Federal workers spent Monday trying to figure out how – or even whether – to respond to Elon Musk’s weekend email blast telling them to explain their work last week or risk losing their job.

A day of confusing and often contradictory guidance, left many federal workers still unclear ultimately how to handle Musk’s request. Some were told to comply, others were advised not to, and still others were awaiting instructions from their agency’s leaders until late in the day.
Speaking from the Oval Office Monday afternoon, President Donald Trump called Musk’s email demand “ingenious” and said that anyone who didn’t respond is “semi-fired or fired.”
Then, a couple hours later, Trump’s own administration directly contradicted him, when the Office of Personnel Management formally notified agencies that response was voluntary and that any failure to respond would “not equate to a resignation.”
While some agencies conveyed that message in their guidance to employees, not all did, leaving many federal workers in the dark just hours before Musk’s deadline of 11:59 p.m. Monday.
“Our chief said it was mandatory. Then OPM said it became voluntary. Then I guess Trump just told us it was mandatory again,” said one career employee with the Department of Veterans Affairs. “No one knows who is in charge and who to listen to.”
“It’s bedlam,” added one current IRS employee.
CNN spoke to federal employees across multiple agencies on Monday. All but one asked not to use their names for fear of retribution.
Some of the most high-profile federal agencies ended up bucking Musk’s demands, with the Justice Department, State Department, Pentagon, FBI, Department of Homeland Security and the Department of Energy all telling staff not to respond to the email.
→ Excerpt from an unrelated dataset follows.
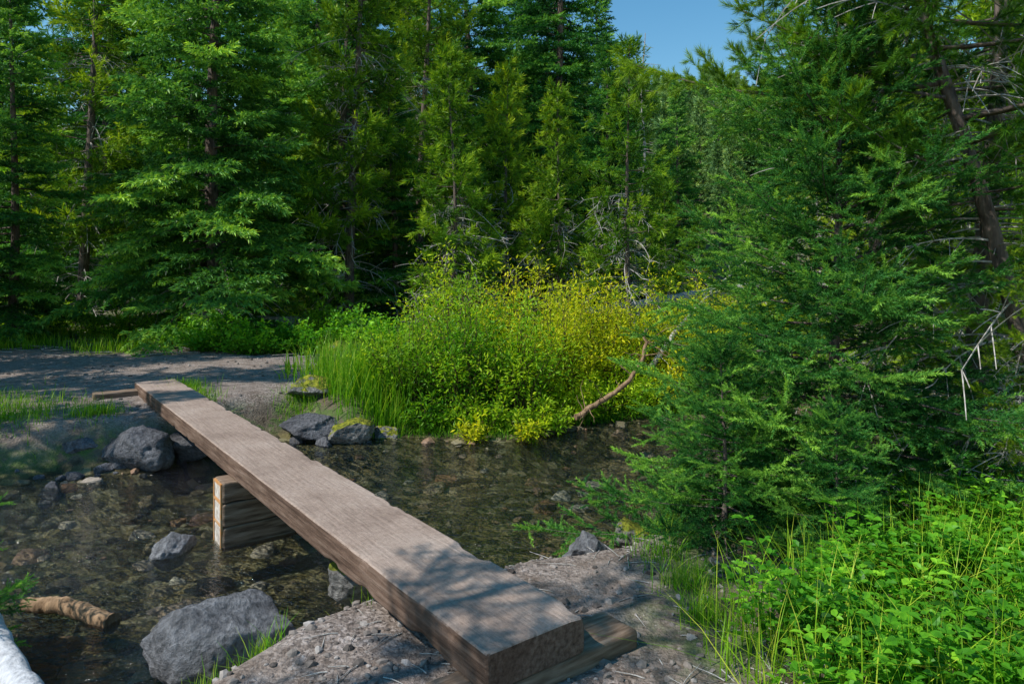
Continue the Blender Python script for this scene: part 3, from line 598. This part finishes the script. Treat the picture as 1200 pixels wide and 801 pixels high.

While the Commerce and Transportation departments all instructed their staffs on Monday to comply, Commerce asked employees to send the information to their supervisors.
Among the Transportation employees who need to reply are the Federal Aviation Administration’s chronically understaffed air traffic controller workforce. Many controllers are working mandatory overtime six-day weeks of ten-hour shifts.
On Saturday, their union, the National Air Traffic Controllers Association, denounced the move by Musk as a “distraction” to controllers during a time when the air safety system is “fragile.”
NASA, on the other hand, said it will respond on behalf of the agency, adding that workers are not required to answer OPM’s email, and that their employment will not be affected if they opt not to respond.
Ironically, employees at OPM, the agency that sent the initial email, were left in the dark about how to handle the instructions themselves until about 6 p.m. Monday evening, when they finally got guidance saying a response was voluntary but strongly encouraged, according to an email obtained by CNN.
‘Today was crazy’
The chaos began Saturday not long after a mass email from OPM landed in the inboxes of federal workers across the country. Work was disrupted in some agencies as staffers and officials sat in on hastily assembled meetings and tried to decipher a multitude of emails. Agency heads debated how to respond to Musk’s demands, several sources told CNN.
David J. Demas, president of American Federation of Government Employees Local 3003, which represents 320 Federal Bureau of Prisons workers, said he received 30 phone calls on Monday from his members, who work at US Penitentiary Canaan in Waymart, Pennsylvania, asking how to respond to OPM’s email.
Some workers who were off duty wanted to know if they needed to come to the prison to reply since they don’t have access to their work email on their phones or home computers. And those who were working asked for guidance on what to include in their five bullet points.
“Today was crazy. A lot of people were coming in from being off to try to send an email, a silly email that doesn’t even make any sense to us,” said Demas, who also woke up at 3 a.m. Monday to find three text messages and 10 emails from worried members.